阪大院 矢吹教授が解説 BIMが当たり前と考える時代に向け、その本質を知る:メンテナンス・レジリエンスTOKYO2023(2/4 ページ)
国土交通省のBIM/CIM推進委員会委員長を務める大阪大学大学院 工学研究科 教授 矢吹信喜氏が「メンテナンス・レジリエンスTOKYO2023」の事前防災/減災のための国土強靭化推進セミナーに登壇。日本のBIM/CIM活用の現状の課題を整理し、その本質を実現するために、何が必要かを解説した。
ECIとは、請負業者を決めるための入札前設計(現状の詳細設計)に建設会社が関与し、より詳細化する。詳細設計付工事発注方式とは、入札後に請負業者(および建設コンサルタント)が詳細設計を詳細化する方法。DBは、詳細設計段階から請負業者を決めること。CM@Rは、設計コンサルタントに施工知識を持たせ、施工会社が決定したあとも詳細設計を続けて完成度を上げるというものだ。
矢吹氏は、4つの方法のうち、日本で採り入れやすいのは、ECIと詳細設計付工事発注方式との持論を展開した。「国レベルである程度対応できるのはECI。国土交通省 近畿地方整備局の名塩道路城山トンネル工事では、鴻池組がトンネルと大規模な掘削の道路工事をECIで施工。

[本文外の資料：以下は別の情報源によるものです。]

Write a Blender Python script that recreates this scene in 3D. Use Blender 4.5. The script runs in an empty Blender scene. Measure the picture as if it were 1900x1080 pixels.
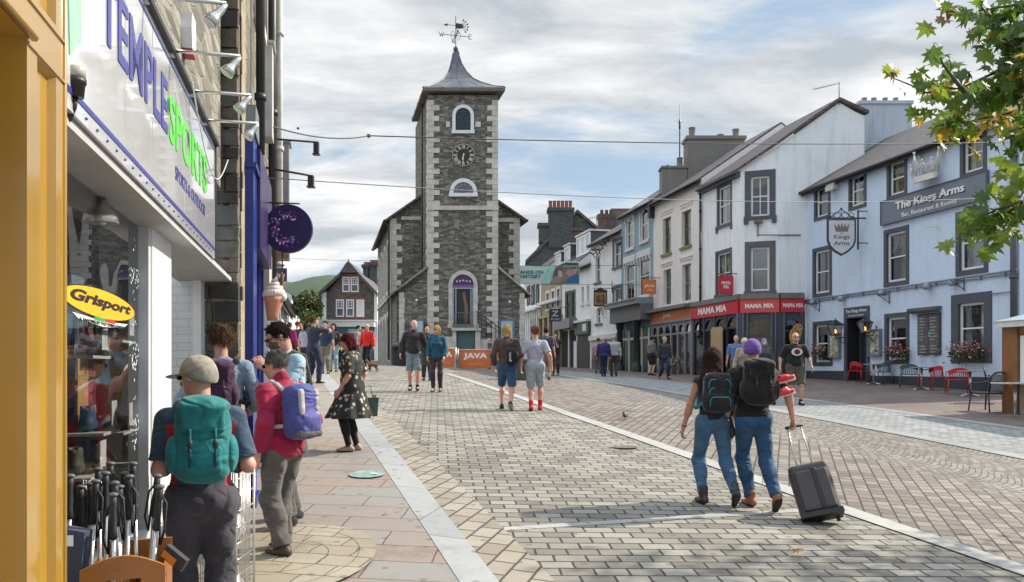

設計段階から施工会社が関与することで、より良い設計がなされたと報告されている。
一方、都道府県庁やNEXCOといった高速道路会社では、詳細設計付工事発注方式が比較的取り組みやすい。NEXCO西日本の松山自動車道の双海橋工事では、詳細設計付工事発注方式を採用。鹿島建設と富士ピー・エスのJVで、主に橋梁(きょうりょう)下部工を手掛けた鹿島建設がBIM/CIMとWBS(Work Breakdown Structure)を活用している。
BIM/CIM活用でデータドリブン型の維持管理を実現
課題の2つ目は、「維持管理にBIM/CIMを活用できていないこと」。矢吹氏は、日本では維持管理分野へのBIM/CIM活用が手付かず状態だとし、「BIM/CIMならば、完工したタイミングで3次元のアズイズモデル(As-is mode:現状の姿)ができる。それを随時更新させながら活用することで、データドリブン型(収集したデータをもとに意思決定をすること)で効率的な維持管理が可能になる」と説明し、その実現のための2タイプを提案した。
その1つは、COBie(Construction Operations Building Information Exchange)の適用だ。COBieは、完工したビルディングのBIMモデルから、オペレーションとメンテナンス(O&M:Operation & Maintenance)に必要な施設内の空間と設備、属性情報を自動的に抽出して、スレッドシートに自動転送やエクスポートするデータ仕様。米国と英国では官発注の建築物で義務化がされており、ビルメンテナンスなどにも活用されつつある国際標準となる。
ただ、日本では全く活用されておらず、矢吹氏も早期適用には悲観的だった。「COBieを実施するには、構造物や部材、属性などに関する用語と定義の標準化が必要。欧米では20年以上かけてこれらを整備してきたが、日本では進んでいない」(矢吹氏)。
矢吹氏がもう1つ提案するのが、共通データ環境(CDE:Common Data Environment)。CDEは英国で打ち出された概念で、プロジェクトの上流から下流まで、受発注者などのステークホルダーが、主にクラウド上で安全で効率的かつ正しくデータを共有、交換、提出、アーカイブできる環境の仕様を指す。既に国交省は、CDE適用への取り組みを進めているが、矢吹氏はまだ十分ではないという。「土木工事などの情報共有システム活用ガイドラインでは、作業中/共有/確定情報/アーカイブの4つのフェーズで、データ作成のプロセスで情報共有のイメージを示しているが、CDEの価値はそれにとどまるものではない」。
CDEの価値について矢吹氏は、BIMを使用して構築した資産〔=情報〕をライフサイクル全体にわたり管理するための国際規格「ISO 19650」に記載されている「資産情報モデル(AIM:Asset Information Model)」と「資産情報要求事項(AIR:Asset Information Requirements)」に注目。AIMは、建物やその土木構造物が完工した際、発注者に対して受注者が提出する属性情報を付与した3次元モデル、つまりアズイズモデルのこと。AIRは、完工した建物や土木構造物の中で、発注者が維持管理に必要な情報は何かを列挙した要件書。